Collaboration in our team has surged since using Figma. The ability to jump into the same file and make suggestions and design iterations are amazing. It's also allowed up to feel more comfortable having each other check in on the work being done, no more hiding files and only showing work that's pretty much ready to go.


Something, I want these meetings to be short and sweet, prioritized to the needs of each designer. If they have a lot to go over, great, if it's only a couple of things, great. No pressure to have the greatest meeting in the world.
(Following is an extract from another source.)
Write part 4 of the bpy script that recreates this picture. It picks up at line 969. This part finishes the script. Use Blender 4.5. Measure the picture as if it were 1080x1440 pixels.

I've been fortunate to have some amazing designers to join the team. Many of the designers started as interns or part-time designers and embraced the culture and feel of the agency. What I look for in designers is empathy for our clients and their coworkers. Do they understand the needs of the business, their goals, and what it takes to support their efforts? Passion and a drive to get things done. I want to see someone willing to do whatever it takes to get the job done. I want to see a flexible designer with the ability to deal with ambiguity.

Working with others

I tend to be relatively laid back. Hopefully, that comes across as someone they can come to and share their ideas. I want to afford them the space to explore their ideas and understand why they are doing something. I try to be understanding of personal situations and that we can roll with it. Communication is key here, I have this conversation with my design students every semester. I'm happy to be understanding if you communicate to me that something is going on. Otherwise, I can only assume that you are just slacking off or not showing up to class.

In the end

As a manager, I didn’t move up in what I would call the ideal manager path. I didn't have a mentor or someone even for bad examples to look up to as a design leader. I had a fantastic contract senior designer that I worked with and could bounce ideas off of. Unfortunately, they didn't provide the 1:1 experience I would have liked. The relationship I have with our CEO has sometimes been creative but mostly focused on the business side of things. Which don't get me wrong has been a huge benefit. Much of what I describe as my management style and tools have all been learned on the job, at the moment, and through a constant desire to be the best for my team and students.